My passion for all things sweet began, as it does for most of us, in my childhood. My grandmother would take us into New York City to a restaurant that made the most incredible mile-high Southern caramel cake. I still dream about it. My father would make us Crêpes Suzette if we asked him. The theatricality of it mesmerized us as he made it right at the table with a burner and copper skillet he bought in France just for the purpose of making the dish. He furthered the evolution of our taste for sweets by arriving home with boxes of baklava from a Greek bakery or with quarts of just-made vanilla ice cream from a local farm.
By age twelve, I was baking creamy rice puddings and making ice creams in our family’s old hand-cranked ice cream maker with the sweet peaches from our trees. By the time I was a newlywed living in Paris, I had developed a recipe box full of handwritten cards of all the desserts I loved to make.

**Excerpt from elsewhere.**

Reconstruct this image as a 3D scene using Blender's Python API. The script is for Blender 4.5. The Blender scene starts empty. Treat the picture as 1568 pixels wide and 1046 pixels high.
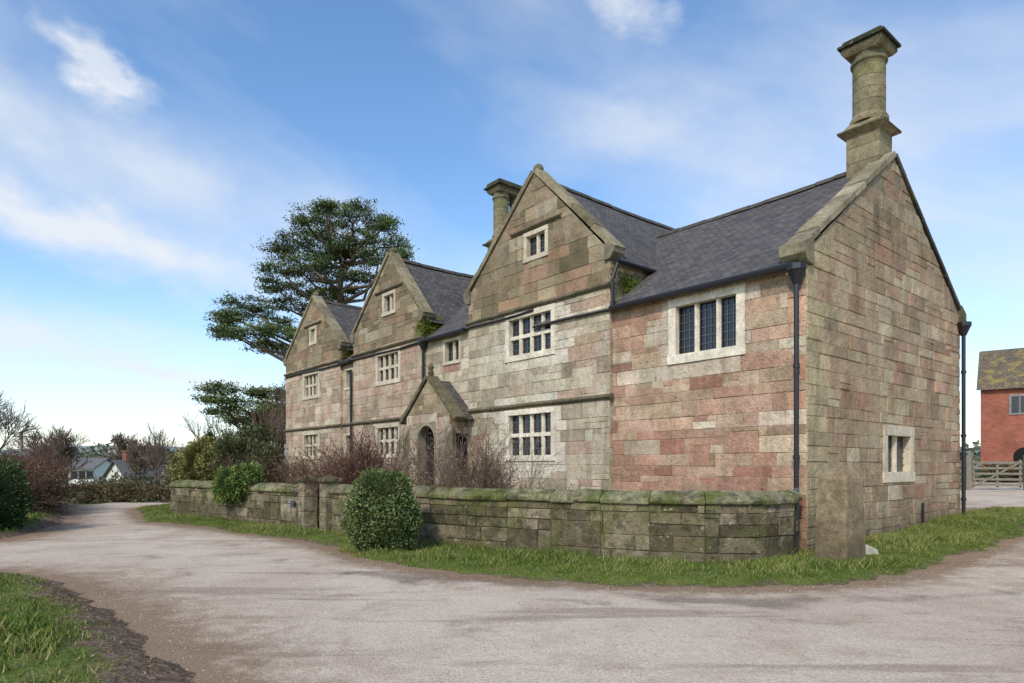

Years later when my husband and I returned to France to make it our home, I gained considerable knowledge about French desserts while living there for almost thirteen years, most of that time next door to a neighbor with a sweet tooth. Madame took me on a culinary tour of France’s sweets by tutoring me in her kitchen. She had grown up in Alsace, spent time in Dijon, and moved with her husband to the south of France, so her sweets reflected a wide range of regional specialties.
That sparked my interest in learning more about French cuisine and its deliriously delicious desserts. My husband and I traveled extensively throughout the country, and I was always stopping in local pastry shops to search out and sample things I was unfamiliar with, to explore desserts on bistro menus, and to collect recipes and techniques from people I met as I traveled. My dessert trail was filled with crumbs.
I learned that France has many regional desserts that are not found in other parts of the country, some of which date back centuries. Regional desserts, for the most part, reflect the area they are made in, just as any other dish on the table would. Normandy and Brittany are known for their excellent butter, cream, and milk, so their desserts are butter-centric, while in Provence you are less likely to find a rich, buttery dessert. Regional desserts also evolved because a town or area wanted to promote it for tourism or to protect it as a tradition. Many of the regional desserts I had never seen before in cookbooks, so for that reason, and because I fell in love with them, I made every effort to include them in this, my first dessert cookbook.
You will be delighted with the recipe for a Giant Break-and-Share Cookie from the Poitou-Charentes region of France. It is a communal cookie made so that, after town meetings, baptisms, and marriages, everyone can break off a piece to enjoy together. It’s my favorite cookie ever. Absolutely delicious. You will also discover a recipe for a unique triangular anise cookie from Charentes, in the western part of central France that is always made on Palm Sunday. Why three-sided? Some say it is to represent the Father, Son, and Holy Ghost. There’s a recipe for a sweet sugar bread from the Ardennes region in northern France as well as one for a beautiful ruffled apple pie, called Pastis Gascon, that they make in southwest France. You’ll also love the recipe for little cakes from the area around Dijon, called Nonnettes, that have an orange marmalade heart.
What I learned over the many years I lived in France and from my extensive traveling throughout the country, is that French desserts—the ones the French make in their homes—are easy to make. Sophisticated pastries are a high art in France and with so many wonderful pastry shops within a short walk, the French simply buy them. They don’t make them at home. What they do make at home are the desserts they grew up with—simple, homey comfort food desserts.
With my guidance you will be able to make them in your home kitchen, without fuss or intricate methods or special ingredients. To organize them, I divide each chapter, first into the recipes that are quicker to make, followed by the recipes that take longer to make. And, for the few fancier creations, I worked to demystify the magic of making them. For example, instead of presenting you with a traditional recipe for a millefeuille, a complicated and very popular pastry in France, I created one for you to make that is simpler than making cookies and is spectacular when brought to the table.
During a recent interview, a journalist asked me if there was a common theme between the four French cookbooks I have written, and I replied that there is. It is that I wanted to emphasize that French cooking is home cooking. The French go to fancy restaurants if they want fancy food, but for everyday dining, they celebrate simple food made at home, because they treasure their time at the table with family and friends, and they love to cook for them. Cooking and eating together is a ritual they honor. And the food they honor is the food their grandmother or mother made for them—casual rather than formal, free form rather than fussy.
A word about ingredients. Since the recipes in this book are for the most part based upon only a few ingredients—flour, butter, milk, eggs, and fresh fruit and berries—you should do as the French do and use nothing but the best. Do this, and your desserts will be simply sensational.
I hope you have a great time with these recipes and that they will inspire you and acquaint you with the fabulous regional desserts of France.